None of the above constitutes conclusive proof of God's existence in some mathematical or rigorous logical sense. But so what? Do we need conclusive scientific proof, or mathematical proof, or logico-philosophical proof that there are minds other than our own, who make welcoming signs for people travelling to Scotland, and with whom we can form meaningful relationships, and to whom we have moral obligations---that we should love our children, for instance?

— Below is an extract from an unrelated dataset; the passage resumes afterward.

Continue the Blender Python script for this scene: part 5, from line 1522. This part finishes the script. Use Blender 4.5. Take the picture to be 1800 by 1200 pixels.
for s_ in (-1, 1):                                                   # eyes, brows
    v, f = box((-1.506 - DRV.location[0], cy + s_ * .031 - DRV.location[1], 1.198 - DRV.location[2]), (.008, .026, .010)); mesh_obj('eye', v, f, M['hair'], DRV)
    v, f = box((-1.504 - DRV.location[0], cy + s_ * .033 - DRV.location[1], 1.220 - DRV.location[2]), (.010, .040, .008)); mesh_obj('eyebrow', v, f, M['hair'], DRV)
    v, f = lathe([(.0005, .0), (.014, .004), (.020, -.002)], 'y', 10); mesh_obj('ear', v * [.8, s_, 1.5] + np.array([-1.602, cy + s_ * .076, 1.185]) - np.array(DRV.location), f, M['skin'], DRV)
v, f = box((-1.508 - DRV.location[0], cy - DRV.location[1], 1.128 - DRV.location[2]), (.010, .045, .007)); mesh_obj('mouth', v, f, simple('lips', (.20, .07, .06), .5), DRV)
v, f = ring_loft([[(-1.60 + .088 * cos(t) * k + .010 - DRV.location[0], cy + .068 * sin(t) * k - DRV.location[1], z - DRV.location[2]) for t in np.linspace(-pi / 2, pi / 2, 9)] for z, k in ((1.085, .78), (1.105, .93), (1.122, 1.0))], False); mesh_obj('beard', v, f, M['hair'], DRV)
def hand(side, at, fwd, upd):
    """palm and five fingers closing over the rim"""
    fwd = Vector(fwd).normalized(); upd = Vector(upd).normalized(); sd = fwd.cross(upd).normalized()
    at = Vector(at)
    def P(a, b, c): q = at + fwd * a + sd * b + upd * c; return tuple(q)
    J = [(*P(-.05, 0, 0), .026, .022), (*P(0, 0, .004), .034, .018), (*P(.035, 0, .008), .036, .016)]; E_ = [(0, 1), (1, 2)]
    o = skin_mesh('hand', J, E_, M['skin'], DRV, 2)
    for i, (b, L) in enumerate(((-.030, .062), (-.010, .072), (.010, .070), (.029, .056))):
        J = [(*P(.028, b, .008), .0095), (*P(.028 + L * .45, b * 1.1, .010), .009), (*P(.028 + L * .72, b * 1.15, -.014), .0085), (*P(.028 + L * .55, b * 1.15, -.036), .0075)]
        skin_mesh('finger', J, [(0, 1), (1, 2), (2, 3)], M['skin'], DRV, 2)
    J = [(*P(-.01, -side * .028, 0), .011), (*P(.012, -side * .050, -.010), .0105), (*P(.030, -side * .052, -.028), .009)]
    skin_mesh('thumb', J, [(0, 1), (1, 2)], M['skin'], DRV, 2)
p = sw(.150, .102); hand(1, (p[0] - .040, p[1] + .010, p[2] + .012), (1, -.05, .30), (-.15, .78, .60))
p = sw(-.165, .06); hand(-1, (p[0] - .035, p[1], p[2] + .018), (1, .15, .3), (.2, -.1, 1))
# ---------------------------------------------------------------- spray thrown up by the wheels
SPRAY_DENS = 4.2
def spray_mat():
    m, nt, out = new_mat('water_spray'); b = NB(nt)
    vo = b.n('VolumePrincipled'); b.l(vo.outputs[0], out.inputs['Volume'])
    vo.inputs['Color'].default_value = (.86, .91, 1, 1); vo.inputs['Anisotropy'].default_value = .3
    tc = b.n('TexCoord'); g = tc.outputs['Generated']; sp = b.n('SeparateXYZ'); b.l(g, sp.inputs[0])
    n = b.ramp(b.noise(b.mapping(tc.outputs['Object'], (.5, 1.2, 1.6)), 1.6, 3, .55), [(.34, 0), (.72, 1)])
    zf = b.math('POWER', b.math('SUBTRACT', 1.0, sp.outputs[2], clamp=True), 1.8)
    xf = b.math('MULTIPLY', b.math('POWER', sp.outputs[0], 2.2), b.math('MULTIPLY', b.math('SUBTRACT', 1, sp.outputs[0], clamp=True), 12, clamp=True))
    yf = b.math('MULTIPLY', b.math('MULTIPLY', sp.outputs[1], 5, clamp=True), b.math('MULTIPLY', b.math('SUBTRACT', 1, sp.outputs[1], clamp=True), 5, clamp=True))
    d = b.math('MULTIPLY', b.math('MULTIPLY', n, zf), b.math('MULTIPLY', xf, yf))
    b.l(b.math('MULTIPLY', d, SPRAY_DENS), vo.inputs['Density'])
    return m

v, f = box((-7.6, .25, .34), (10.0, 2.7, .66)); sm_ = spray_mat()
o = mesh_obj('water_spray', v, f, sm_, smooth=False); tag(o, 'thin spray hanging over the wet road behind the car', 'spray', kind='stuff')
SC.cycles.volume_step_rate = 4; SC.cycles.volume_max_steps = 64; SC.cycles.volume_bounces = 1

Now, I think that some atheists can come with me this far---that it is at least not irrational to believe that something akin to Reason has some ultimate ontological status. But they refuse to identify this with God or with a Personal Mind. I call these atheists, Platonists. Again, I think that we experience reason only in association with minds, and never as an independent Platonic entity. And we never experience Platonic entities (such as mathematical equations) just by themselves causing anything. We experience our own minds as causal---we decide to lift up our arm, and up it goes, etc. So further philosophical argument can be adduced. But if I get an atheist to the point of being a Platonist, I'm usually content with that, and will stop there, because I think the only thing that will definitely take you beyond atheistic Platonism into full-blown theism and religious faith is religious experience.

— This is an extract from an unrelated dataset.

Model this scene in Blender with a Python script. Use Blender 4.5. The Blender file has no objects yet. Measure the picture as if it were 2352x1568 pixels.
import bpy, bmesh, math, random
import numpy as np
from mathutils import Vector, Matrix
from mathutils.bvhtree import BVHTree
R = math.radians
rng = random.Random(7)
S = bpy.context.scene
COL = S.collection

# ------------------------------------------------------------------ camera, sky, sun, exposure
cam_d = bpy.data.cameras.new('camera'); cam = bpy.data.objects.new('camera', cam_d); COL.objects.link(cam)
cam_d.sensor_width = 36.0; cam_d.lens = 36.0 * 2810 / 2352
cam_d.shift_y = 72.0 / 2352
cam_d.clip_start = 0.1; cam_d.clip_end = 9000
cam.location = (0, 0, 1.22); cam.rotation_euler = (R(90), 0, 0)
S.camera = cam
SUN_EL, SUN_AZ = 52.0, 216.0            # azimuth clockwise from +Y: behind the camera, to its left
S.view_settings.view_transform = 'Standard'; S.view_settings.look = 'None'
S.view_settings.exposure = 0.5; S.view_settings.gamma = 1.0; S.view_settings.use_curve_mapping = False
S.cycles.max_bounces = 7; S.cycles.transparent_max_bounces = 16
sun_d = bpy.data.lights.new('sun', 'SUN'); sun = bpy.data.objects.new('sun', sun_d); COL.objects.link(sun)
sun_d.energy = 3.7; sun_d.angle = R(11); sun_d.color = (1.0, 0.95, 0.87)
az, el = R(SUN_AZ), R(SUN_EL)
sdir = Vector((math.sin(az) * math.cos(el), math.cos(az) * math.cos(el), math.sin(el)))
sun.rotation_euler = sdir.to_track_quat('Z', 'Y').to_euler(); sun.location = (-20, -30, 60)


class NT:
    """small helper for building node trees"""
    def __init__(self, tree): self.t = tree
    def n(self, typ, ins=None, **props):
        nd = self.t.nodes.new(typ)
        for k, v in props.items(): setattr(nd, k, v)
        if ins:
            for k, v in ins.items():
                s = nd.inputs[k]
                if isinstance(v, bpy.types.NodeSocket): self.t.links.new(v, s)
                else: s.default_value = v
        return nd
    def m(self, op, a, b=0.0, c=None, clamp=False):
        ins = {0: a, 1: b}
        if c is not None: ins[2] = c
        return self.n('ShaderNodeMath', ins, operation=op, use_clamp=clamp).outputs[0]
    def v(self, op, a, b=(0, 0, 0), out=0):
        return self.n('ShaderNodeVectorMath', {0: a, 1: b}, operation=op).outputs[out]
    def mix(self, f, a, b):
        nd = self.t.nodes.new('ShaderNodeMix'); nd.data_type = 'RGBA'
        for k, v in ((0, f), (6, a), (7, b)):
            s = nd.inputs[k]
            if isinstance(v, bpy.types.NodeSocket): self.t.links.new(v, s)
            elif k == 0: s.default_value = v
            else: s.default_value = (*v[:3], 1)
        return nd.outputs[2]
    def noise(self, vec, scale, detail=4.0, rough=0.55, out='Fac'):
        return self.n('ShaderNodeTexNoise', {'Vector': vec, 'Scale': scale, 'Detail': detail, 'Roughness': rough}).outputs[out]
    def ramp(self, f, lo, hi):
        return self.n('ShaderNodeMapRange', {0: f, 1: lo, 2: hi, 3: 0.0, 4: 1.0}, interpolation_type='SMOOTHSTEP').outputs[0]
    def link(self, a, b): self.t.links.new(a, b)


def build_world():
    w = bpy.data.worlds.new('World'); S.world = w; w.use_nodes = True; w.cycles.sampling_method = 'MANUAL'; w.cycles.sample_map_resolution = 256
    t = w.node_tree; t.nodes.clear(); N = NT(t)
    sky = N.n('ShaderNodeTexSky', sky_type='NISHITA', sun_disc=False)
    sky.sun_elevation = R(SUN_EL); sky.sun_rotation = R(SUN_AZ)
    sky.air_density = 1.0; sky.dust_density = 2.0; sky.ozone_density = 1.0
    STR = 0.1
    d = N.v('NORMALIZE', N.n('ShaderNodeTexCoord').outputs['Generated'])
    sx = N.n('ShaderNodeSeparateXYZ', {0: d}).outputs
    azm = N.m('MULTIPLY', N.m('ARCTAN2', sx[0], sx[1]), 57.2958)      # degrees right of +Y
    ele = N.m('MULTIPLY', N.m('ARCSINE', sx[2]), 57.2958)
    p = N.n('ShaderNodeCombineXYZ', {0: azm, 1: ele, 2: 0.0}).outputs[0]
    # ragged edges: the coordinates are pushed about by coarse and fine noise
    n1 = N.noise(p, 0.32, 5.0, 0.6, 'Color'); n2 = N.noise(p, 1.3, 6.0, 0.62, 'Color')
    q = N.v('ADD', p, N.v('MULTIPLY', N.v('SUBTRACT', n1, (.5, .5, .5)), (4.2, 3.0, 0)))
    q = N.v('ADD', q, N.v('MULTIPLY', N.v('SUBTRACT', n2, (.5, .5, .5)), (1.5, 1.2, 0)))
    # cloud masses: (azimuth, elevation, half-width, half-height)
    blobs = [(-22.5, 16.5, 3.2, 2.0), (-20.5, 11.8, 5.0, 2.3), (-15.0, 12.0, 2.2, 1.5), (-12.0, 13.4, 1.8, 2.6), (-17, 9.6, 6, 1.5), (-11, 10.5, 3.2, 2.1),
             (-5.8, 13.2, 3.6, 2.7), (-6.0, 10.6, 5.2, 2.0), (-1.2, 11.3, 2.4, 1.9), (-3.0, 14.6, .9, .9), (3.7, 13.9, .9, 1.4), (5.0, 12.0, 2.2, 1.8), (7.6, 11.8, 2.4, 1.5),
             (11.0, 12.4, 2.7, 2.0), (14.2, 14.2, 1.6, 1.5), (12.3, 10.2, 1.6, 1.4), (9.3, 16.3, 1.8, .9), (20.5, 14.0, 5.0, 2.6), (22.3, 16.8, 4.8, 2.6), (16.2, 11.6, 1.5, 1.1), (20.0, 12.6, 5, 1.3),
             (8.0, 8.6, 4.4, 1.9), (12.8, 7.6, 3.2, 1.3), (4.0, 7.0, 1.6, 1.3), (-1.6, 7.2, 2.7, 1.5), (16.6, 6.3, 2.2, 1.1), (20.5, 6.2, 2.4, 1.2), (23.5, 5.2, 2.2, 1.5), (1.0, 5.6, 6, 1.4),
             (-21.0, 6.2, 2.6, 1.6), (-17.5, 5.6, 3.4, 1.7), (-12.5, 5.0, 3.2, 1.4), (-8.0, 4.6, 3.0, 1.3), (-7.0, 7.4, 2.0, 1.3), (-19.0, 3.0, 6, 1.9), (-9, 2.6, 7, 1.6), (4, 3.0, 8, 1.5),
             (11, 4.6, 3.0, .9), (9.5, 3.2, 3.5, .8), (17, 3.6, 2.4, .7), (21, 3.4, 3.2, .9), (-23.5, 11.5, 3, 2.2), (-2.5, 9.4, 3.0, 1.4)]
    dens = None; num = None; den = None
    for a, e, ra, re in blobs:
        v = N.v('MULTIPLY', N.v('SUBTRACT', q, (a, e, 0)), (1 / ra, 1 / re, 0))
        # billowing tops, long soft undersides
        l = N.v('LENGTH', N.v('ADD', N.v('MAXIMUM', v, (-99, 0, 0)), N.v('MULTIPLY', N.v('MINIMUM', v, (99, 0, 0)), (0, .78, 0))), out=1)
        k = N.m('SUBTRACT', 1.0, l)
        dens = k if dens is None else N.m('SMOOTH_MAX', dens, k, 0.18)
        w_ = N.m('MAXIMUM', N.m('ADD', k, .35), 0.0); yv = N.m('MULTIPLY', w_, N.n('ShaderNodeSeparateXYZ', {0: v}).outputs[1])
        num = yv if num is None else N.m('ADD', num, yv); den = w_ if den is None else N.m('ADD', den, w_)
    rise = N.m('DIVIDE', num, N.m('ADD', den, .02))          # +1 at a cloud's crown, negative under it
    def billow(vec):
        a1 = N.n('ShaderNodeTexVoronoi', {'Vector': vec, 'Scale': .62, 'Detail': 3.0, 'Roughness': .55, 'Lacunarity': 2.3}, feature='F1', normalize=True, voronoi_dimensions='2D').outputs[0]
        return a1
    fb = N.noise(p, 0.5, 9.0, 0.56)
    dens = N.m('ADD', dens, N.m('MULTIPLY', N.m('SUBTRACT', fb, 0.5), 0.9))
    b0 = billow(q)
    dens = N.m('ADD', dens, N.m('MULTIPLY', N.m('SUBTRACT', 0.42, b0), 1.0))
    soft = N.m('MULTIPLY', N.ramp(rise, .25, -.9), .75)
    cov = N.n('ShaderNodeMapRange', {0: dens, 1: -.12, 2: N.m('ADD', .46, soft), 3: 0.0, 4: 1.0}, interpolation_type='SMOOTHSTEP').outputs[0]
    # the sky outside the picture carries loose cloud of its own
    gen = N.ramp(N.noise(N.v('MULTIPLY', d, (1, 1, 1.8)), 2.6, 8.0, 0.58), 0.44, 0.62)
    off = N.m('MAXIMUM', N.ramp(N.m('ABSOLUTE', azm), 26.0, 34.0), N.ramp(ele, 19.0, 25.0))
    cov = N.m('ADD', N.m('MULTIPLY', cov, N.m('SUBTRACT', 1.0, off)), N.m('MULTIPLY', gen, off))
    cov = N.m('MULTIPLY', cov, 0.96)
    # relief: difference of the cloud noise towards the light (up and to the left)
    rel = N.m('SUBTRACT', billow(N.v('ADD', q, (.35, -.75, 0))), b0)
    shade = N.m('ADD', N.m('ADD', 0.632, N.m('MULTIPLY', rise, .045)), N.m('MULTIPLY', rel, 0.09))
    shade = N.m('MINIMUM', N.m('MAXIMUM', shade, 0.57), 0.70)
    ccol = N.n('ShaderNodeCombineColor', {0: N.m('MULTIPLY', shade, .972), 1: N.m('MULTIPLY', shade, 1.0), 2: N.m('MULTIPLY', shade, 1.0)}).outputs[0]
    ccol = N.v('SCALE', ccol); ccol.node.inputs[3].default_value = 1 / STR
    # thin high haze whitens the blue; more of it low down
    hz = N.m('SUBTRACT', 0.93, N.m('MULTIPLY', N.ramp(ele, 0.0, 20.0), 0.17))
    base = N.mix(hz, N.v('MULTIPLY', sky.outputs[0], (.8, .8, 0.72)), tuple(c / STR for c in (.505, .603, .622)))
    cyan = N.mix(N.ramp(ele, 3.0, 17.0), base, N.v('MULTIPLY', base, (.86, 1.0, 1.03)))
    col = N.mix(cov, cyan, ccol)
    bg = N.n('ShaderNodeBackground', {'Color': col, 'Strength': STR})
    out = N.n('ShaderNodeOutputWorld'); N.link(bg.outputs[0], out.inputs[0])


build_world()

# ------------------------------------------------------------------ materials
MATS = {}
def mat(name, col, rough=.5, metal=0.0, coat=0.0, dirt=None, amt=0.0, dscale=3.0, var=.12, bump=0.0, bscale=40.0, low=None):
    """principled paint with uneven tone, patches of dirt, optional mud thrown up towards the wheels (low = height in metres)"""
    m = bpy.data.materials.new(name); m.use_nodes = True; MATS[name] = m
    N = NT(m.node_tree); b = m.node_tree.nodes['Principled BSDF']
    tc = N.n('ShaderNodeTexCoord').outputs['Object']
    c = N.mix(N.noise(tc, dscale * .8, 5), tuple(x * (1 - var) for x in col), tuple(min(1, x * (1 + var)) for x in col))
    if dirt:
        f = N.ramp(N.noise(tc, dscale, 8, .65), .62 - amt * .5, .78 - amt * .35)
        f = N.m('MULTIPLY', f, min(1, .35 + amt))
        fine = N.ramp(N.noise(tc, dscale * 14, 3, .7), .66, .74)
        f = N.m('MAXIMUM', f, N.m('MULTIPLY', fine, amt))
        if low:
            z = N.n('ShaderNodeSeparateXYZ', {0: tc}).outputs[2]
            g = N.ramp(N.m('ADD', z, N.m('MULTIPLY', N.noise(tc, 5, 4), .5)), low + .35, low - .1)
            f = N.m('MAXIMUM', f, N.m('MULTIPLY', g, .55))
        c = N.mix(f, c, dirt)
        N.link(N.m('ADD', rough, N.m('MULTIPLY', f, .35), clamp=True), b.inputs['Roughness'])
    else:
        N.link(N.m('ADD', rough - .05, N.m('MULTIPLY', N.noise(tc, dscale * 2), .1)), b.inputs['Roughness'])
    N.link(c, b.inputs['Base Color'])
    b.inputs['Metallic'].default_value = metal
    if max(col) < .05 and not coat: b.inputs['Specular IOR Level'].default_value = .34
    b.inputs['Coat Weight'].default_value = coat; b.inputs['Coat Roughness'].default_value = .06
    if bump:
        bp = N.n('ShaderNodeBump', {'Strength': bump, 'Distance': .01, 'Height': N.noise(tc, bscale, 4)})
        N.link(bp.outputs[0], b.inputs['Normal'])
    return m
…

The common kinds of fundamental moral experience are, to my mind, akin to the type of non-scientistic reasons we all of us have to believe certain things that are of fundamental importance to our lives. And there are plenty of similar kinds of reason for thinking that theism is a rational belief system in this sense. But more structured logical reasons can also be given. Another abiding memory is listening to Alvin Plantinga give a lecture at Oxford about 17 years ago entitled "Two Dozen (Or So) Theistic Arguments", and I was pleased to find that the notes for that lecture are available online.